AM: , Com aparentemente uma aclimatação tão rápida em montanhas andinas, você acha que conseguiria subir o Everest sem oxigênio?
MD: O Everest sem oxigênio é um assunto sério, muito sério mesmo e, sinceramente, não sei se estou à altura de tamanho desafio. Mas só vou saber disso tentando e quero fazer a tentativa da melhor maneira possível. Por isso devo fazer alguma coisa no Himalaia antes, para testar algumas estratégias. A aclimatação rápida ajuda, mas não sei se será suficiente. O princípio básico por trás da estratégia geral que estou elaborando para o Himalaia é agilizar a montagem dos acampamentos avançados, aproveitando minha facilidade para atingir altitudes superiores a 6500 m em pouco tempo. Isso me permitiria, seguindo os padrões convencionais de aclimatação, passar, o quanto antes, algumas noites em altitudes elevadas (o Anatoli Boukreev defendia, por exemplo, que quem vai fazer o Everest sem oxigênio tem que dormir pelo menos uma noite acima dos 8000 m), e ter tempo suficiente para descansar no acampamento base, aguardando uma janela de bom tempo para tentar o cume.

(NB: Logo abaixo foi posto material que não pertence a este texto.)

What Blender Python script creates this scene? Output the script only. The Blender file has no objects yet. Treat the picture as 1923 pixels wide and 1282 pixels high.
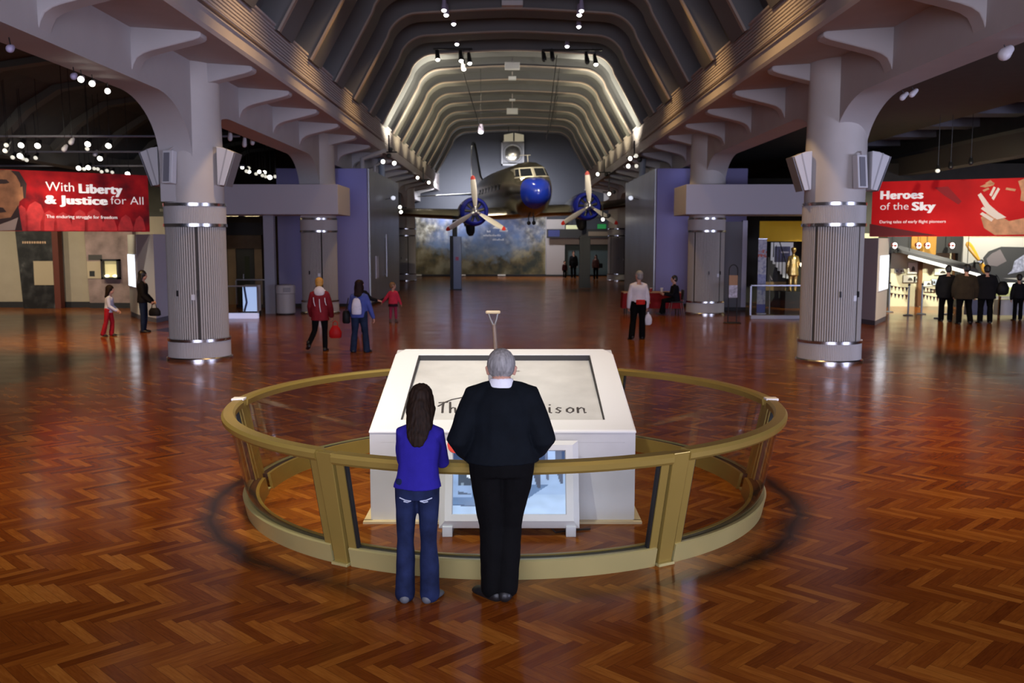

AM: , Qual será sua próxima escalada?
MD: Bem, atualmente estou fazendo um curso na Escuela de Guías de Alta Montaña de Mendoza e, nos próximos três meses, já temos algumas práticas agendadas por lá, mas não sei ao certo quais montanhas iremos subir, provavelmente alguns cerros na região de Vallecitos e no chamado Corredor Andino que leva até o Chile. E em janeiro estarei no Aconcagua guiando uma expedição comercial.
Estou decidindo sobre minha volta ao Himalaia em 2012, que ocorrerá, provavelmente, na pós-monção (em setembro e outubro). Entre fevereiro e agosto, portanto, deverei fazer alguma outra montanha no estilo “rápido e leve”, espero ter novidades em breve.